I do want you to have those adventures, to do marvellous things, and so I think you will need a violin – a metaphorical one at least, and not one of Shakespeare’s metaphors, but one of my own where the violin stands for the confidence that you have skills and abilities that will enable you to earn money wherever you go. And that’s one of the reasons for education – it’s not the main reason for it, not the most beautiful reason, just as its use for busking isn’t the main purpose of a violin, but it’s a reason to practice it, to carry it with you when you go. So, as you pile into those books in the library after school, revising what you learned in the last two terms even as you grapple with new content, remember that you are working on a metaphorical violin that will support you when you walk out to explore the world. Remember too that education is more than qualifications – it’s things you know and can do that set you apart, make your combination of skills and abilities unusual, worth paying for. Your qualifications might get you an interview but it’s what you can do, what makes you interesting that will land you the job.

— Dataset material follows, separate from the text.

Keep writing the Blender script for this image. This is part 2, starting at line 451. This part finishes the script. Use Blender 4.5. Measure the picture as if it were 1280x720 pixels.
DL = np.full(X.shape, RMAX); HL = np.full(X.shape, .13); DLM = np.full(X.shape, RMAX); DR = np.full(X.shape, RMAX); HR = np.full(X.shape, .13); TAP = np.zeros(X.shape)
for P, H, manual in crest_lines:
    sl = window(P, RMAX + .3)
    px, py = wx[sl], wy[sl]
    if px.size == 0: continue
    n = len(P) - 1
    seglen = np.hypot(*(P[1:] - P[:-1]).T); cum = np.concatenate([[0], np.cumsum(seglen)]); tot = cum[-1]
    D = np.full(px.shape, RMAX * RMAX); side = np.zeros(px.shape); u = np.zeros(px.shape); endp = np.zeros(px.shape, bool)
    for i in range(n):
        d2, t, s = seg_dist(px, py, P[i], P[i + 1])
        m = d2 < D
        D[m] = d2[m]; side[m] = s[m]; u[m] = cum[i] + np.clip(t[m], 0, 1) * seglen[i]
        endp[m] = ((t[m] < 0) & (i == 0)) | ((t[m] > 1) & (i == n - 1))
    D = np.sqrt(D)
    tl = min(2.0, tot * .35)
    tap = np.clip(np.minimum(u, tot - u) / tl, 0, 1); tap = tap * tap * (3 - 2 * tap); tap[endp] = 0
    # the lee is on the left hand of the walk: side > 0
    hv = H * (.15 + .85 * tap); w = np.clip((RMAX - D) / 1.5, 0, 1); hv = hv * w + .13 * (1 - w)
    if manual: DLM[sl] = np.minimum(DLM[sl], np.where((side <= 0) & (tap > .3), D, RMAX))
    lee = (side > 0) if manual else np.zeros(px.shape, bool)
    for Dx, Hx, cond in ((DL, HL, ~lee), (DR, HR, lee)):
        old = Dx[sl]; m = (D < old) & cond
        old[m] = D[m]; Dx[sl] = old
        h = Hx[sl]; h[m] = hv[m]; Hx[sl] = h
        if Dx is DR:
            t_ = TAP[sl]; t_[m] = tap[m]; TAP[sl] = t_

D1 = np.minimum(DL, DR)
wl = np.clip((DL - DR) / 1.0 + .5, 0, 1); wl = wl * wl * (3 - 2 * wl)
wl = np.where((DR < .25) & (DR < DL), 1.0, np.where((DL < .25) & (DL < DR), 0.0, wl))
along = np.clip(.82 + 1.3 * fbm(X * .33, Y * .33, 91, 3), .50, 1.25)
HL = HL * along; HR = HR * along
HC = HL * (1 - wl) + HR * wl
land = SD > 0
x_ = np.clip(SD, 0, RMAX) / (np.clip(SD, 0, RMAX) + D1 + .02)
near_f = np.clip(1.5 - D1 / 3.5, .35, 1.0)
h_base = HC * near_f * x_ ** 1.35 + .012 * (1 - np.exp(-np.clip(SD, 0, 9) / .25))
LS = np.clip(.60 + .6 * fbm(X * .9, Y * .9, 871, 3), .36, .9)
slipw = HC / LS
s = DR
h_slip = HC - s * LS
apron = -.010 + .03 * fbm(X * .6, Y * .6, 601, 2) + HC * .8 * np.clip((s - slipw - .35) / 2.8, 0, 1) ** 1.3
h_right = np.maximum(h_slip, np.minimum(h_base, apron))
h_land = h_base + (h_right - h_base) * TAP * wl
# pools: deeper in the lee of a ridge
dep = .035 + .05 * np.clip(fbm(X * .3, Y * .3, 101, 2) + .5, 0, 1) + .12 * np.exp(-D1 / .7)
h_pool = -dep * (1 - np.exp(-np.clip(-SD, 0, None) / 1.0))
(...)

One of the most valuable qualities you can acquire, by the way, is the ability to get things done without dropping existing commitments – which I mention because I know the temptation some of you face to truant lessons, telling yourself that you have to concentrate on your “end of years”. Those are important, but so is everything else – your schedule here is carefully designed to give you the best possible metaphorical violin – please don’t try to second guess us, it would be like taking the violin but forgetting the glue. Teachers may be saying to you “don’t get the interview at the expense of the job” – don’t focus on the qualifications and forget the rest.  Instead read books, plays, poetry, Laurie Lee, John Masefield and Shakespeare; enjoy music, develop leadership skills, look out into that world and wonder what is out there waiting for you. If Laurie Lee can be inspired by a chance visit to Gloucestershire by an Argentinian woman think what wonders might inspire you, who come here, under the watchful eye of Geoffrey Chaucer’s literary ghost to plot your futures.